● **Directive**
Can you restate the lines of the entries below, word for word, from the first one through the line that includes "COL = S.collection"?

● **Data for the task**
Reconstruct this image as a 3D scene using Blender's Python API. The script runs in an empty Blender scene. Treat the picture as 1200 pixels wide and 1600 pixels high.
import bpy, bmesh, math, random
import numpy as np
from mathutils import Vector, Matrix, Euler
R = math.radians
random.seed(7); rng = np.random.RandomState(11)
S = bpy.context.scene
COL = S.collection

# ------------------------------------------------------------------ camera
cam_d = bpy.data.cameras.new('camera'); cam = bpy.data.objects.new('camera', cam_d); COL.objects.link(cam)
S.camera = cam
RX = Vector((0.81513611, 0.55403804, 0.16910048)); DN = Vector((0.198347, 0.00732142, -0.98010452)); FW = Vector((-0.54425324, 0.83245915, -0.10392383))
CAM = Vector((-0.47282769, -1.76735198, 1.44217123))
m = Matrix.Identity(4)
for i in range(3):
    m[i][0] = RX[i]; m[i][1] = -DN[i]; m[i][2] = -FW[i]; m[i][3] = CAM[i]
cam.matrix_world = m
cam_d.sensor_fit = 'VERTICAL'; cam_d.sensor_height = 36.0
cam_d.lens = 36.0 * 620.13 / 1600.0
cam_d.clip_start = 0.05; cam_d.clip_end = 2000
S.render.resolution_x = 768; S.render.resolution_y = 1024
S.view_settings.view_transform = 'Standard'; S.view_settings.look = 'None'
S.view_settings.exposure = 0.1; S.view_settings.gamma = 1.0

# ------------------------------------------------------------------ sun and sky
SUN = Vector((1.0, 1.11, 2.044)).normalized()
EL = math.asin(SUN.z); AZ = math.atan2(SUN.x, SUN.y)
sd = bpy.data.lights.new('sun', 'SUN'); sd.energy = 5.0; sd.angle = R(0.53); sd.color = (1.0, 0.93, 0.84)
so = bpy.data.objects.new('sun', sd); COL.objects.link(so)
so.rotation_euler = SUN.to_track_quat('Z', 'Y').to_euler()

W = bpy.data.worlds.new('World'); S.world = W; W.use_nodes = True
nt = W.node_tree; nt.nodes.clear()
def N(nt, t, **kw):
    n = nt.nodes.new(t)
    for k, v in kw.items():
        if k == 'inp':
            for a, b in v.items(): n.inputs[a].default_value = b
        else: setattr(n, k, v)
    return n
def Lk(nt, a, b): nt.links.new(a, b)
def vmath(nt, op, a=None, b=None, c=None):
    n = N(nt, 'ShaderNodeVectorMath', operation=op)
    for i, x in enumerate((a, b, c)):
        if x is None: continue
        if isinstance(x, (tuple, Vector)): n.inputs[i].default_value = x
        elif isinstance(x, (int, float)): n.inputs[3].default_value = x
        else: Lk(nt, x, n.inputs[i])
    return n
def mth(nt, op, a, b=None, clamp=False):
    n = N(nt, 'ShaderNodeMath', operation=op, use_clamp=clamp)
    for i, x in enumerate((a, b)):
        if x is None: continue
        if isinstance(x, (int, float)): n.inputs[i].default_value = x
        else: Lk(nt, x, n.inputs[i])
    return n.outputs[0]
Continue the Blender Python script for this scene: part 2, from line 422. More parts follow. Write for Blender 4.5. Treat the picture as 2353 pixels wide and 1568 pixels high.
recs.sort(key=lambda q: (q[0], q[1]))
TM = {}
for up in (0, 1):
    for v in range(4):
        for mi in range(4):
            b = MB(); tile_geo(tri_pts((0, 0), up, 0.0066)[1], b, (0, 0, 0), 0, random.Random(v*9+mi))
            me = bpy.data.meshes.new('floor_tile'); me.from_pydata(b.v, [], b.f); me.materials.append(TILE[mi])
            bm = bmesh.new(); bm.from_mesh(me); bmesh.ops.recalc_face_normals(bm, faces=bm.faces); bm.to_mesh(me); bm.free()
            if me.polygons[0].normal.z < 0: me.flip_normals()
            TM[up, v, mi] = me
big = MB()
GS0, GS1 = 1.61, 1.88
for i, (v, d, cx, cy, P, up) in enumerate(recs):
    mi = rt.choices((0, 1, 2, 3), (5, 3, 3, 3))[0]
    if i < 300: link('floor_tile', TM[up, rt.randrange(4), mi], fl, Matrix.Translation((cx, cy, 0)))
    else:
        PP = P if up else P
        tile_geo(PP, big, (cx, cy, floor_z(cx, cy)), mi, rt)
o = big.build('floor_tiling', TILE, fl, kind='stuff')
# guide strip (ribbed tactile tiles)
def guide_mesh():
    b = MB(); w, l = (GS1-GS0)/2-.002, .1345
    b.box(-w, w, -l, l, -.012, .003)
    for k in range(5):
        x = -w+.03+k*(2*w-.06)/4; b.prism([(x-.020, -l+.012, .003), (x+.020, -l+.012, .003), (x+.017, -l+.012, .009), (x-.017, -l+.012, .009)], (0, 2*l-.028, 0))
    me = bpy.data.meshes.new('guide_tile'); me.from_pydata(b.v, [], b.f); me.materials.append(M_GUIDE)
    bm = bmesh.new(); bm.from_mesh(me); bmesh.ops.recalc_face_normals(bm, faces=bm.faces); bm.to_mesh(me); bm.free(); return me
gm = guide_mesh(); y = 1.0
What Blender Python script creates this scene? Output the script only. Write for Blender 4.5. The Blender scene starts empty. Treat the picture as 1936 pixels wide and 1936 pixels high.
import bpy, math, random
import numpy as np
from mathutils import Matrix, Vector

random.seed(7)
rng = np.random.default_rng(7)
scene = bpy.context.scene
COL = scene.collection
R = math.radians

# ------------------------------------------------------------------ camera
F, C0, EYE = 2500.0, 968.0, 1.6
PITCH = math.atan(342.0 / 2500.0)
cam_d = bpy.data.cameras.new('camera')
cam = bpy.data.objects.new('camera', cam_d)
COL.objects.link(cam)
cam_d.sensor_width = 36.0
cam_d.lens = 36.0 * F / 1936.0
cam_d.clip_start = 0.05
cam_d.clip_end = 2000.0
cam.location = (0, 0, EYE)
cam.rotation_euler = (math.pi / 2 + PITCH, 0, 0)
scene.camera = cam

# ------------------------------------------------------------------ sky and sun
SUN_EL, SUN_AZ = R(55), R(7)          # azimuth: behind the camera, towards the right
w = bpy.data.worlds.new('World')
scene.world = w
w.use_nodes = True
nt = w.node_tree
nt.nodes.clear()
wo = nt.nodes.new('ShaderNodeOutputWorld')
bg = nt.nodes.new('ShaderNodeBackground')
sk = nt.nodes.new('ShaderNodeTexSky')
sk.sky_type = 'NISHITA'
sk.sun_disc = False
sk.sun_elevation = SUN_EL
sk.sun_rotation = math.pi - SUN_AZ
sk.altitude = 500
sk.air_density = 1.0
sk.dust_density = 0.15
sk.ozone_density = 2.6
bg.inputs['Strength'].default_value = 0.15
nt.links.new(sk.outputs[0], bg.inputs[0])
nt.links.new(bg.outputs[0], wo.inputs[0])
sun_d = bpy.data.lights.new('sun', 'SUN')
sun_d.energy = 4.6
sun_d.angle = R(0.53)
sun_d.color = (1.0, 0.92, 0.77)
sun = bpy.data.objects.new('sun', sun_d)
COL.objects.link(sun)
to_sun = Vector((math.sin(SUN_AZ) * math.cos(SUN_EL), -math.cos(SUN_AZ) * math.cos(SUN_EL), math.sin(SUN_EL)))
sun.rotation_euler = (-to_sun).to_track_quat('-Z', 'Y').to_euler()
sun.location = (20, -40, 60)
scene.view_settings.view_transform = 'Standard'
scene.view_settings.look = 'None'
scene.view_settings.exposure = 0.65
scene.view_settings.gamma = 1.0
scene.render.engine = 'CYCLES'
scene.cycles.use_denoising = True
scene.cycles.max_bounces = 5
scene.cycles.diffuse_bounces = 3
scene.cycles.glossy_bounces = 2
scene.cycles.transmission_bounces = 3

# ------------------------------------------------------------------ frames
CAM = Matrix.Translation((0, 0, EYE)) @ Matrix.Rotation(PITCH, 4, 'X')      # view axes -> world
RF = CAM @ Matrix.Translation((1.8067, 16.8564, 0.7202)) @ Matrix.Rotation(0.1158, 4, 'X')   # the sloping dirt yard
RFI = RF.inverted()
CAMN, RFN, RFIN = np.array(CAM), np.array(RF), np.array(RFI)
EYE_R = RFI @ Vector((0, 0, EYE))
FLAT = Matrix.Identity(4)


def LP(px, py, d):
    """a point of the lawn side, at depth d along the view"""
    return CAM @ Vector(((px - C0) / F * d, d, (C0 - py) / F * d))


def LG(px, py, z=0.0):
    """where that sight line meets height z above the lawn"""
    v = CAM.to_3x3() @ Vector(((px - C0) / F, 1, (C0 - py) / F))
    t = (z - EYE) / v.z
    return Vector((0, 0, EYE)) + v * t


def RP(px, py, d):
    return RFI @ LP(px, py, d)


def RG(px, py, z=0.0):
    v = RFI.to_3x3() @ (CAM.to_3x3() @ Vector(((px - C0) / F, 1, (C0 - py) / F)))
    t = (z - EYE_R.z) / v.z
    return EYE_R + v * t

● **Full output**
Reconstruct this image as a 3D scene using Blender's Python API. The script runs in an empty Blender scene. Treat the picture as 1200 pixels wide and 1600 pixels high.
import bpy, bmesh, math, random
import numpy as np
from mathutils import Vector, Matrix, Euler
R = math.radians
random.seed(7); rng = np.random.RandomState(11)
S = bpy.context.scene
COL = S.collection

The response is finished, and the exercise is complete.